I am reading the proof of the Proposition 5.3. of the chapter "The Jones Polynomial of an Alternating Link" from the book "Introduction to knot theory" by "Lickorish". I have a problem with understanding its proof. Before coming to the problem I will mention some background for the problem.
Suppose we are given a link diagram $D$ and at each crossing, we perform the following kind of smoothing and denoted as $s_{+}D$:
Now suppose we have an alternating link diagram with chessboard coloring.
Following line is written in the proof which I don't understand:
"The alternating condition implies that the components of $s_+ D$ are the boundaries of the regions of one of the colors (the black ones, say) with corners rounded off."
Following are the diagrams I have drawn after performing $s_+ D$ smoothing on trefoil and its mirror image. In both diagrams, each circle is the boundary of each color.
So what does the author mean by "$\cdots$ boundaries of the regions of one of the colors".

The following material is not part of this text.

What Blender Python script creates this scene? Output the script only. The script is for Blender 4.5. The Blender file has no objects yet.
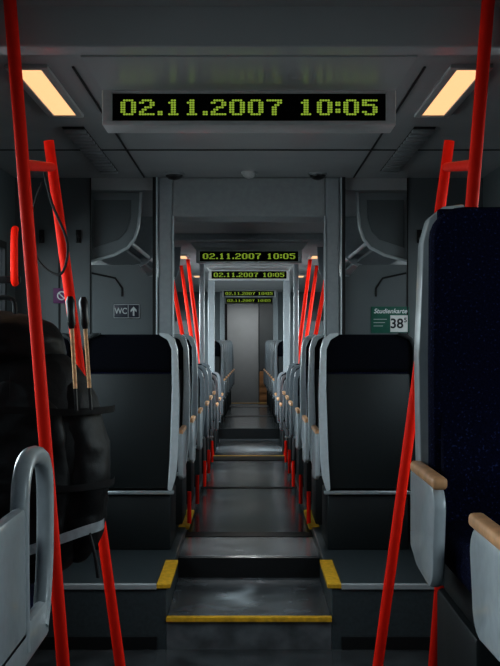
import bpy, bmesh, math, random
from mathutils import Vector, Matrix, noise
random.seed(4)
C = bpy.context.scene.collection
S = bpy.context.scene
S.view_settings.view_transform = 'Standard'
try: S.view_settings.look = 'Medium High Contrast'
except Exception: pass
H = 1.44           # eye height over the low floor

# ------------------------------------------------------------------ materials
def mat(name, col, rough=.5, metal=0., var=.12, scale=40., bump=0., spec=.5, coat=0., emis=None, es=0., fine=None):
    m = bpy.data.materials.new(name); m.use_nodes = True
    nt = m.node_tree; b = nt.nodes['Principled BSDF']
    tc = nt.nodes.new('ShaderNodeTexCoord')
    n = nt.nodes.new('ShaderNodeTexNoise'); n.inputs['Scale'].default_value = scale; n.inputs['Detail'].default_value = 4
    nt.links.new(tc.outputs['Object'], n.inputs['Vector'])
    r = nt.nodes.new('ShaderNodeValToRGB')
    r.color_ramp.elements[0].position = .3; r.color_ramp.elements[1].position = .7
    r.color_ramp.elements[0].color = (*[c*(1-var) for c in col], 1)
    r.color_ramp.elements[1].color = (*[min(1, c*(1+var)) for c in col], 1)
    if fine:
        e = r.color_ramp.elements.new(.62); e.color = (*col, 1)
        r.color_ramp.elements[-1].position = .68; r.color_ramp.elements[-1].color = (*fine, 1)
    nt.links.new(n.outputs['Fac'], r.inputs['Fac'])
    nt.links.new(r.outputs['Color'], b.inputs['Base Color'])
    b.inputs['Roughness'].default_value = rough; b.inputs['Metallic'].default_value = metal
    b.inputs['Specular IOR Level'].default_value = spec
    b.inputs['Coat Weight'].default_value = coat
    if bump:
        bp = nt.nodes.new('ShaderNodeBump'); bp.inputs['Strength'].default_value = bump; bp.inputs['Distance'].default_value = .004
        nt.links.new(n.outputs['Fac'], bp.inputs['Height']); nt.links.new(bp.outputs['Normal'], b.inputs['Normal'])
    if emis:
        b.inputs['Emission Color'].default_value = (*emis, 1); b.inputs['Emission Strength'].default_value = es
    return m
M = {}
M['floor'] = mat('floor_rubber', (.055, .060, .063), .19, var=.55, scale=6, bump=.07, spec=1.)
M['tread'] = mat('step_tread_rubber', (.11, .118, .125), .24, var=.45, scale=8, bump=.05, spec=1.)
M['podium'] = mat('podium_rubber', (.05, .062, .067), .35, var=.15, scale=60)
M['riser'] = mat('riser_dark', (.006, .007, .008), .5)
M['ceil'] = mat('ceiling_panel', (.47, .475, .475), .26, var=.04, scale=3)
M['ceil2'] = mat('ceiling_panel_matt', (.40, .405, .405), .7, var=.04, scale=3, spec=.2)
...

Can someone explain it to me, please?
Here's what this is meant to mean:
Take a look at a region of the alternating knot diagram, which is a disk. Due to it being an alternating diagram, regions come in only two types, depending on what the incident crossings look like:
I am calling them type R and type L. Notice that around a crossing, type R and type L regions alternate:
Thus, if we color all the type R regions black and the type L regions white, we have a checkerboard coloring. Now, if we do the $s_+$ smoothing, the black regions "have their corners smoothed" like so:
If we make sure the "outer" region is type L (there is always a diagram where this is the case --- it's simply by rotating the diagram on $S^2$, a.k.a. isotoping strands "through infinity"), then the upshot is the circles of $s_+D$ are not nested. Colored, it will be some number of black disks on a white plane.